Iran’s oil minister has said that his country intends to raise $145 billion in domestic and foreign investments to improve its oil industry in the next 4-8 years, underlining the importance of cooperation with Chinese companies.

Javad Owji in a meeting with the head of China Petroleum and Chemical Corporation (Sinopec) office in Tehran, Zhong Gouydoung on September 21 said that the Chinese company “is fully familiar” with Iran’s oil and gas fields. He praised China as “a friend and aligned” country and requested Chinese investments in “shared oil projects”.

Owji said that new government wants expanded cooperation with Chinese companies to develop its oil projects both in exploration and production (upstream) and in refining and petrochemicals (downstream).

Owji’s ambitious request comes as in the past two decades Sinopec and CNPC, another Chinese energy company, have a made a total of just $4.4 billion investments between 2007-2016. These companies were involved in phase one of Yadavaran and Azadegan oil fields.

But with the withdrawal of the United States from the 2015 Iran nuclear deal (JCPOA) and imposition of sanctions on Iran in 2018, both companies abandoned their projects. CNPC also cancelled its $5 billion agreement with Iran to expand phase 11 of the South Pars gas fields, together with the French energy giant Total.

Since the establishment of the Islamic Republic in 1979 and deterioration of relations with the United States and other Western countries, Iran has not been able to invest, modernize and expand its oil and gas sectors the same way other regional countries such as Saudi Arabia have done.

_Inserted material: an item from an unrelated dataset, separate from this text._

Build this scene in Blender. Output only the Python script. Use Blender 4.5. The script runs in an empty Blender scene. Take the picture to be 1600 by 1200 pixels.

Several factors have led to this situation. Economic and technology sanctions, lack of foreign confidence in Iran’s policies and lack of planning by successive governments have contributed to a degree of stagnation in Iran’s energy sector.

Iranian parliament’s research center and the oil ministry have reported that overall investments in the energy sector have substantially declined in the past decade.

Former oil minister Bijan Namdar Zanganeh and others have said that Iran needs up to $200 billion investments to improve the industry.

China and Iran concluded a 25-year cooperation pact in March that is said to contain up to $400 billion Chinese investments, including $280 billion in the energy sector.

After six months, however, China has not move forward with any investments, as US sanctions are still in place, with negotiations to restore the JCPOA not having led to an agreement yet.

China has bought Iranian oil in lieu of its investments in the past and it has recouped its $4.4 billion investment by importing Iranian oil, even when US sanctions were in place. But in the same period (2007-2016), China invested $187 billion in the United States, or 10 percent of total Chinese investments in the past 15 years.

Foreign investments in Iran’s upstream oil industry during Mohammad Khatami’s presidency (1997-2005) was $11 billion and it dropped to $3.8 billion during the populist president Mahmoud Ahmadinejad’s two term (2205-2013). In the eight years of president Hassan Rouhani’s presidency, foreign oil investment was just $600 million.

Parliament’s research center meanwhile reported that National Iranian Oil Company (NIOC) debts to the government and state-owned banks totaled $50 billion in 2018 and reached $60 billion in 2019. Fars news agency lately quoted officials as saying that the debt has reached $70 billion.

The level of NIOC’s debts shows that it does not have the resources to invest. Iran’s economy overall is also in crisis due to US sanctions and resources are scarce.